Defense Can Rest After 2012 Rebound

Discussing what was going wrong for the Ohio State defense was a common thing around Columbus in the 2012 season, but that talk started to take a backseat in the second half of the campaign. By the time the season was over, head coach Urban Meyer said the group had turned into a championship unit.

For much of the season, Ohio State head coach Urban Meyer spent his time telling reporters just what his team needed to get better at.

Sure, there was praise for the areas of the team that were doing well, but the phrases, "We're not there yet," and, "We have a long way to go," often escaped Meyer's lips.

Much of those sentiments were directed toward the team's defense, and Meyer had a point as the Buckeyes gave up big plays, struggled in tackling and ceded yards at a clip not seen in Columbus in quite some time.

But in the final five weeks of the season, Meyer started to like what he saw out of his stop troops. In fact, after the 26-21 win to end the undefeated season against Michigan, the head coach pointed to the defense as the reason why he felt his first Ohio State team could compete with the top teams in the country.

"There's a common denominator right there for the top five teams in America," Meyer said. "The denominator was not part of our system, and that's a great defense. You see the top teams getting ready to go play for championships. I've been blessed to be a couple of teams of championships, and the common denominator is not rushing yardage, passing yardage, blocked punts, whatever it is, it's great defense.

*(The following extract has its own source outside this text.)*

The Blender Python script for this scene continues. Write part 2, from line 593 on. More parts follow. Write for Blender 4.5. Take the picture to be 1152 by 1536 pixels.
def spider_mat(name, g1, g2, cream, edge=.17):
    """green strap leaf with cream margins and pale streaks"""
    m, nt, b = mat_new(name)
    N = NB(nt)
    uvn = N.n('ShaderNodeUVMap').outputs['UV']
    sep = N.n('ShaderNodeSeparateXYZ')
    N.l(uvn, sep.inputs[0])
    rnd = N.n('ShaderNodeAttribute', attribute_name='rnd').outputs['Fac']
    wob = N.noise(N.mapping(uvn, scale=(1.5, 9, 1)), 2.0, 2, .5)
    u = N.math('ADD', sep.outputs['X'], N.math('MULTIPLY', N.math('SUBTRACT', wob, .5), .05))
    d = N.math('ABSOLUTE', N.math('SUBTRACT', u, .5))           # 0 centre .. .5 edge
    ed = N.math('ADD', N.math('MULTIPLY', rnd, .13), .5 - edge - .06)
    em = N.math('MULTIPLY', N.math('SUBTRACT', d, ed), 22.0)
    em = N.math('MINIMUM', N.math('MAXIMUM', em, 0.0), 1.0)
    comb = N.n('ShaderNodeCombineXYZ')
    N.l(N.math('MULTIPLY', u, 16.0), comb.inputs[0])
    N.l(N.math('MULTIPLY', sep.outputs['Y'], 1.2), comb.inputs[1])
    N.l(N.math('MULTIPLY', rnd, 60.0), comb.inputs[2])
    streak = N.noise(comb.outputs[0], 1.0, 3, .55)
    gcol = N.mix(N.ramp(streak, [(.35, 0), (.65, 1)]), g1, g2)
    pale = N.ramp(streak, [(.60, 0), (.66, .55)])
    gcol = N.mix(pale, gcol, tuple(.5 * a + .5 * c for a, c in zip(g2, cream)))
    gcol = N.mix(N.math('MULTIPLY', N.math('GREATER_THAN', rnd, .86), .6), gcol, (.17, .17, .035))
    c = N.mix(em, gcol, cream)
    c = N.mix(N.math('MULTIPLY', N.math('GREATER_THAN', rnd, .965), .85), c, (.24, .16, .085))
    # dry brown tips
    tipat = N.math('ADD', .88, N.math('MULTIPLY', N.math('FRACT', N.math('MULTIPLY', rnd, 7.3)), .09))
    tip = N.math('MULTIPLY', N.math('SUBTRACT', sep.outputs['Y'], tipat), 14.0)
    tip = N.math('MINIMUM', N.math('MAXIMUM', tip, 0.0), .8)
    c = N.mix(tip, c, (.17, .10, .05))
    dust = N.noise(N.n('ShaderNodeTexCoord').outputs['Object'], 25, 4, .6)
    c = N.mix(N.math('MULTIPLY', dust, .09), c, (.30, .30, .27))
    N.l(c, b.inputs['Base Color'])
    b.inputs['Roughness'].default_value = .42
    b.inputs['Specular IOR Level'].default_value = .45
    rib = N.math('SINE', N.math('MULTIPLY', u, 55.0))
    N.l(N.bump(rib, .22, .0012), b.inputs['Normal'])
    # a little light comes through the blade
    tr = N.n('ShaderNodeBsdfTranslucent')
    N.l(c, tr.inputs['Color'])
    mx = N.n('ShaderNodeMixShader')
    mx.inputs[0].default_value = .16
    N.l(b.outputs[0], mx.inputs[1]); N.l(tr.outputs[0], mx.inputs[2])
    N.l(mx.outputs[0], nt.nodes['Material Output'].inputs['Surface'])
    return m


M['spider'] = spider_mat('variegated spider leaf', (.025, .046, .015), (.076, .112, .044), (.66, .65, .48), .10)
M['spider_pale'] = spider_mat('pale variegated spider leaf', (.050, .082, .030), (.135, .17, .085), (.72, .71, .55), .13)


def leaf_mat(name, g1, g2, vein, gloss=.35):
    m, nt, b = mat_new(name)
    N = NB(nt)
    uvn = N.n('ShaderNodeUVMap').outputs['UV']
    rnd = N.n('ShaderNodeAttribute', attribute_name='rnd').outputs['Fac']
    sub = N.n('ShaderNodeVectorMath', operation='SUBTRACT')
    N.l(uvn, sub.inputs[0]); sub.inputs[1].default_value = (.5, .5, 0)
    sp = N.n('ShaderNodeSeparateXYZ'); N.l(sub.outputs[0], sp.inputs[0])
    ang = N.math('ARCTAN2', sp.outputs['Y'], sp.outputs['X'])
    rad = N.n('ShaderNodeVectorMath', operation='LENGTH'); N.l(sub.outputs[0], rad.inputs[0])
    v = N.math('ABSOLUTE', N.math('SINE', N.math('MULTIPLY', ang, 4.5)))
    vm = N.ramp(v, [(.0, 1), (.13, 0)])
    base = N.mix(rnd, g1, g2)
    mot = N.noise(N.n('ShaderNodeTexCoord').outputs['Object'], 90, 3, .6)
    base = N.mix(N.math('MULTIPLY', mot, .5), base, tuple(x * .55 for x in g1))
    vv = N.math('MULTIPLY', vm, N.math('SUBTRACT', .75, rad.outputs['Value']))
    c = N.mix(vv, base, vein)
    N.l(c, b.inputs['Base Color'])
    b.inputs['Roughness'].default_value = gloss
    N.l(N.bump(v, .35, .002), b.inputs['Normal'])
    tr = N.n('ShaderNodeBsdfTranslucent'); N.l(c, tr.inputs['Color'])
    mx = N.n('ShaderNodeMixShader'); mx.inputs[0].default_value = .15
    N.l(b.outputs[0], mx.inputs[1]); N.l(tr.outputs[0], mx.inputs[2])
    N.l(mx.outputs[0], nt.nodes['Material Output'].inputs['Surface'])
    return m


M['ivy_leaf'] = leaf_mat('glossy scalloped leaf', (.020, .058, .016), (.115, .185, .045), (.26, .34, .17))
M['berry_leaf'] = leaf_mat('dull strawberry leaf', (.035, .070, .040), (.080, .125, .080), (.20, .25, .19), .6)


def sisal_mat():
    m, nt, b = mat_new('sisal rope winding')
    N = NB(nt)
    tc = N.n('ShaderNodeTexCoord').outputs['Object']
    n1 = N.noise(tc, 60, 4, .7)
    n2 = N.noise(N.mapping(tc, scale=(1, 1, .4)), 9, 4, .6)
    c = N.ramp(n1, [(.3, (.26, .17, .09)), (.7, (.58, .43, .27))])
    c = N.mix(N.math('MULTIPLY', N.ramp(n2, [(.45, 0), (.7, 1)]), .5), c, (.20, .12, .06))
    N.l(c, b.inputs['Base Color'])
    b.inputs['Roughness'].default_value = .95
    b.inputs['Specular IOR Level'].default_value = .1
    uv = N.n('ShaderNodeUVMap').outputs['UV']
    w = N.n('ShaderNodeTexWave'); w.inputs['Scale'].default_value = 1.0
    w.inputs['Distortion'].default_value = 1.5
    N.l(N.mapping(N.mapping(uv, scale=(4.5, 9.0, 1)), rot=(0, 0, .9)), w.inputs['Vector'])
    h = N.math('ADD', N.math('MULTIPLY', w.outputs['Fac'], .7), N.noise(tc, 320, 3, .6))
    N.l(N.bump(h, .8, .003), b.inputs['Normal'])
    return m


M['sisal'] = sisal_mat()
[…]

"And I'd say at this point in time Ohio State could go play with anybody in America. I wouldn't say that five weeks ago. But I think you've seen the growth, what we did today and the growth of our defense."

While Meyer might have been exaggerating a bit – top-five squads Alabama, Notre Dame and Florida all are allowing less than 13 points per game, a mark the Buckeyes hit only in the season opener against Miami – he did have a strong point that his defense got better as the season went on.

The team's opus might have come in the second half of the Michigan game. After being sliced for 219 yards in the opening stanza, the Buckeyes put the clamps down after halftime, keeping Michigan to 60 total yards, including negative yardage on the ground. The Wolverines didn't run a single play in Ohio State territory in six drives, while the Buckeyes forced three turnovers and allowed only four first downs.

"We've got great leaders on the defensive side of the ball," senior safety Orhian Johnson said after his final game. "We're lead by a great group of coaches, and we really just bought in to what they were preaching and telling us. Coach Meyer gave us a game plan on how to go out there and stop it, and we went out there and we executed."

That performance – which also included holding elusive star quarterback Denard Robinson to minus-2 yards, a lost fumble and a fourth-down stop on four carries – was typical of the way the Buckeyes performed in the last five games of the season.

Games six and seven were problematic, though, as Nebraska and Indiana combined for 87 points and 918 yards. At that point, Meyer took the issues into his own hands, identifying three key issues the Buckeyes needed to work on – tackling, leveraging the ball and giving four to six seconds of relentless effort.

Defensive coordinator Luke Fickell agrees. To that point, the Buckeyes had has issues with all three and as a result had given up repeated big plays. That certainly changed; in the month of November, the Buckeyes gave up only six plays of 20 or more yards in three games, third in the nation behind only TCU and Wisconsin.

"There was a big difference from the beginning of the season, even from midway through the season to our last three or four games," safety C.J. Barnett said. "I think the biggest thing was they really stressed the fundamentals, leveraging the ball, making tackles. Even (the Michigan) game, we did a bad job of that in the first half, but I just think guys got back to the fundamentals.

"Guys were going four to six seconds, point A to point B as hard as we can. At the beginning, I know we missed a lot of plays … but when you make the plays and you play hard, good things will happen."

Ohio State also moved up from 69th in the country in yards allowed with 400.0 per game after the Indiana game to 34th at the end of the campaign. The Buckeyes gave up 303.0 yards per game in the last five contests, including a season-low 170 vs. Illinois.

In addition, the team's points per game mark dropped to 20.4 in the last five games, and even that was higher than it should have been given the non-offensive touchdowns posted by Purdue, Penn State and Illinois.

"I would say we're a lot more fundamentally sound in what we do," senior Nathan Williams said. "We went back to the basics of tackling. I think at the beginning of the year, I wouldn't say we were freelancing, but we were going for the big plays, the kill shots, the mentality of Coach Meyer, just smack them in the throat every single time.

"I think that once we got used to everybody's role on the team, we had to take a step back and knew that we had to do. That was work on your fundamentals, and I think we did a great job with that."

Finally, by the end of the season, Meyer agreed.

"I had the same concerns as probably every person in America watching our team play (defense)," Meyer said. "But I'm one of those guys that's concerned about everything. You could see the steady growth of our defensive staff. I'm very pleased with how the last half of the season went."